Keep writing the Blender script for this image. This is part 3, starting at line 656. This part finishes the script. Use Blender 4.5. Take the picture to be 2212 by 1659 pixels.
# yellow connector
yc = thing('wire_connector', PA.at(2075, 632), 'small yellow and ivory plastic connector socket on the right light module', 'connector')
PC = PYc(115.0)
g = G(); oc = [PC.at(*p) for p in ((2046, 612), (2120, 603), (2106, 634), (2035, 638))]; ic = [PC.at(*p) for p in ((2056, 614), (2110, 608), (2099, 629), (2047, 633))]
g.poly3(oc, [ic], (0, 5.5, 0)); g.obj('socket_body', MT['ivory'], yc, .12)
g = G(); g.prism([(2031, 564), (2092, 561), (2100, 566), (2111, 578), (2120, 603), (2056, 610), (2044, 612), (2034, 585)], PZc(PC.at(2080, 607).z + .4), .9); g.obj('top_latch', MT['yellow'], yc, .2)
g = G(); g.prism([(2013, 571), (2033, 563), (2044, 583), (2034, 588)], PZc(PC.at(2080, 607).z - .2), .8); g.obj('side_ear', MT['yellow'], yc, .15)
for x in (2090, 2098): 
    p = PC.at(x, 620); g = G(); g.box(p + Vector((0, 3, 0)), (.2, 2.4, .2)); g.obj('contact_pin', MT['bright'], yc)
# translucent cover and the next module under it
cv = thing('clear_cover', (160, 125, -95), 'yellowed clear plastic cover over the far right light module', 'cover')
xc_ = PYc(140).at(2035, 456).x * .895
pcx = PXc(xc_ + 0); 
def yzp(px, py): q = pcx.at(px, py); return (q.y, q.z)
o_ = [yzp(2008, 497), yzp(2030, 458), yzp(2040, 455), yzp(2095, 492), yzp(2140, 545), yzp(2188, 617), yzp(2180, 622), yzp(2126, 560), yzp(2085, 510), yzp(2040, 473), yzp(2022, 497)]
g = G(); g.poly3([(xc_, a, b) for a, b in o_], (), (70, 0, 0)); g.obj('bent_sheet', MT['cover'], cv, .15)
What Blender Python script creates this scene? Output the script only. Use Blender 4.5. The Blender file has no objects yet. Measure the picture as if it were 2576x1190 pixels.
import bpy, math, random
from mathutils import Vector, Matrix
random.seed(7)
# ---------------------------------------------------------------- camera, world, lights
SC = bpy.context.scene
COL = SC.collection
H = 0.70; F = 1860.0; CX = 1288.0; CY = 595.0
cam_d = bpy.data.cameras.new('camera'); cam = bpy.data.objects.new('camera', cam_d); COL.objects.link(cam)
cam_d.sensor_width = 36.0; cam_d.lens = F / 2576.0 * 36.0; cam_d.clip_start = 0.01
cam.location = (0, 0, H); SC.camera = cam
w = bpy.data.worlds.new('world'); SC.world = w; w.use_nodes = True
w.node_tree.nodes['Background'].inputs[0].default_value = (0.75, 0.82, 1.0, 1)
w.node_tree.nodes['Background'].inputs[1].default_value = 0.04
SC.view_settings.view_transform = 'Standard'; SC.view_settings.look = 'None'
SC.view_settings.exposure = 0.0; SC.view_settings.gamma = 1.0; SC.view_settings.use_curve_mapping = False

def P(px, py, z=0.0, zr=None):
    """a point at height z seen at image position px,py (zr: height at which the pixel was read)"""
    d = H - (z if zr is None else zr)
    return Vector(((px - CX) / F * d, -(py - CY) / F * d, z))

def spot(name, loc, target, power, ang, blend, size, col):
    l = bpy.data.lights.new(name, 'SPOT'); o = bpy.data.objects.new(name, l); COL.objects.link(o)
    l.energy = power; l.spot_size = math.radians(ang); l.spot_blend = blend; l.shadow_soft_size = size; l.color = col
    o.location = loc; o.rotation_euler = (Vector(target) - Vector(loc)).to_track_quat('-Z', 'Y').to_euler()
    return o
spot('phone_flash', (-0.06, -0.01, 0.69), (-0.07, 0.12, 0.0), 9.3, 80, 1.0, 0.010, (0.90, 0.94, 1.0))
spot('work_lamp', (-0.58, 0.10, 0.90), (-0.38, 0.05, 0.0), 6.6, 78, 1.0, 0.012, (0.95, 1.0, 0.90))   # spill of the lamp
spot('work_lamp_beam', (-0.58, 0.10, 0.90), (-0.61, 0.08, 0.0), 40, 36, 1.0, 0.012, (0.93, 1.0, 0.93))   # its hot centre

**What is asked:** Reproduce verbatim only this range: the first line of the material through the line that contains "g = G(); g.poly3([(xc_, a, b)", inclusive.

**Task solution:**
Keep writing the Blender script for this image. This is part 3, starting at line 656. This part finishes the script. Use Blender 4.5. Take the picture to be 2212 by 1659 pixels.
# yellow connector
yc = thing('wire_connector', PA.at(2075, 632), 'small yellow and ivory plastic connector socket on the right light module', 'connector')
PC = PYc(115.0)
g = G(); oc = [PC.at(*p) for p in ((2046, 612), (2120, 603), (2106, 634), (2035, 638))]; ic = [PC.at(*p) for p in ((2056, 614), (2110, 608), (2099, 629), (2047, 633))]
g.poly3(oc, [ic], (0, 5.5, 0)); g.obj('socket_body', MT['ivory'], yc, .12)
g = G(); g.prism([(2031, 564), (2092, 561), (2100, 566), (2111, 578), (2120, 603), (2056, 610), (2044, 612), (2034, 585)], PZc(PC.at(2080, 607).z + .4), .9); g.obj('top_latch', MT['yellow'], yc, .2)
g = G(); g.prism([(2013, 571), (2033, 563), (2044, 583), (2034, 588)], PZc(PC.at(2080, 607).z - .2), .8); g.obj('side_ear', MT['yellow'], yc, .15)
for x in (2090, 2098): 
    p = PC.at(x, 620); g = G(); g.box(p + Vector((0, 3, 0)), (.2, 2.4, .2)); g.obj('contact_pin', MT['bright'], yc)
# translucent cover and the next module under it
cv = thing('clear_cover', (160, 125, -95), 'yellowed clear plastic cover over the far right light module', 'cover')
xc_ = PYc(140).at(2035, 456).x * .895
pcx = PXc(xc_ + 0); 
def yzp(px, py): q = pcx.at(px, py); return (q.y, q.z)
o_ = [yzp(2008, 497), yzp(2030, 458), yzp(2040, 455), yzp(2095, 492), yzp(2140, 545), yzp(2188, 617), yzp(2180, 622), yzp(2126, 560), yzp(2085, 510), yzp(2040, 473), yzp(2022, 497)]
g = G(); g.poly3([(xc_, a, b) for a, b in o_], (), (70, 0, 0)); g.obj('bent_sheet', MT['cover'], cv, .15)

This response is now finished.